Pay attention, especially to that second part. Very few lenders will feel comfortable investing their money into just an idea, no matter how enticing it might be.

Your business idea is ready for financing when you have material evidence to bring to your investors’ table, whether it’s a prototype of a physical product or a beta version of a program or website. Be ready to present any data, reviews or research you’ve acquired after testing out that product, too. And if that data isn’t favorable, you might need to go back to the drawing board.

3. You have a business model and plan

If your business model is the what, your business plan is the why.

Your business model indicates your business’s revenue streams, and your business plan lays out how you’re going to acquire those revenue streams. How is your business’s leadership team organized, and how is your business legally structured? What kind of equipment, staffing and marketing plan do you need to operate your business and generate income?

Both your business model and plan provide proof, both to yourself and to any potential lenders, that your business idea is practical and operable.

4. And you have a financial plan, too

Whether you’re pitching an investor or seeking a small business loan through a lender, your financier will want to see how you plan on using that potential money. You can’t just ask for money as an entrepreneur. You need to know exactly how much money you need, why you need it and how you’ll use it.

That’s especially true if you seek financing through an angel investor. Since these individuals lay their own money on the line to fund your startup, they need to be sure your venture is sustainable, eventually lucrative and that you’ll use their resources wisely.

Poor financial planning, or no financial planning, certainly can’t convince potential lenders of your business acumen. So, draw up a financial road map that projects exactly how you’ll get from point A — where you and your resources are now — to point B, where you hope to be within the next one to five years.

Be sure to include a detailed plan of your projected business expenses, or how much capital it’ll take to get your business idea off the ground, and your operating expenses, or how much it’ll cost to keep that business going.

5. You’ve recruited a qualified team to execute on your vision.

Even if you created your business idea on your own, in reality, every entrepreneur needs help kicking off, then operating, their startups.

Before you seek financing, recruit a capable and qualified management team to run your business, or have a hiring plan in place to do so ASAP. And if you don’t have enough relevant experience in the field yourself, you’ll need to gather a team of partners or mentors to fill the gaps in your knowledge. It’s crucial to acknowledge you can’t do and know everything yourself.

6. You can prove you spend money responsibly

Although you might not have a way to prove you’re responsible with business financing yet, you want to make sure you’re positioning yourself to create a track record so investors and lenders can trust you.

Even if you start with seed money from close friends, or crowdfunding from Kickstarter for your business idea, you may need to seek additional financing through a larger venture round or a small business lender.
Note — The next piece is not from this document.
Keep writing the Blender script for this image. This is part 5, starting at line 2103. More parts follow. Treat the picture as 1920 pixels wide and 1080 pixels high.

That’s where the proof becomes necessary. For instance, if you’re working with a lender, they’ll want to know that your business is capable of repaying your debt before extending you a loan. And any other investor will want to know that any money they give you will be spent responsibly, especially if they’re expecting returns.

One of the best ways you can do that is to cultivate a healthy financial profile, and keep a high business credit score. Open a business credit card, and follow best practices to improve your credit score, like paying all your bills in full and on time and regularly checking your credit reports for errors.

Then, the proof will be in the numbers. Alongside a squeaky-clean track record and a strong personal credit score, a great financial history will position you for the financing your growing small business needs, whether that’s new term sheet, or maybe a gold-standard SBA loan.

For aspiring entrepreneurs, sometimes the hardest thing isn’t coming up with innovative ideas, it’s knowing which of those ideas are worthy of financing. Watch out for these six signs to know when you’re ready to seek the financing you need to turn that big idea into a reality.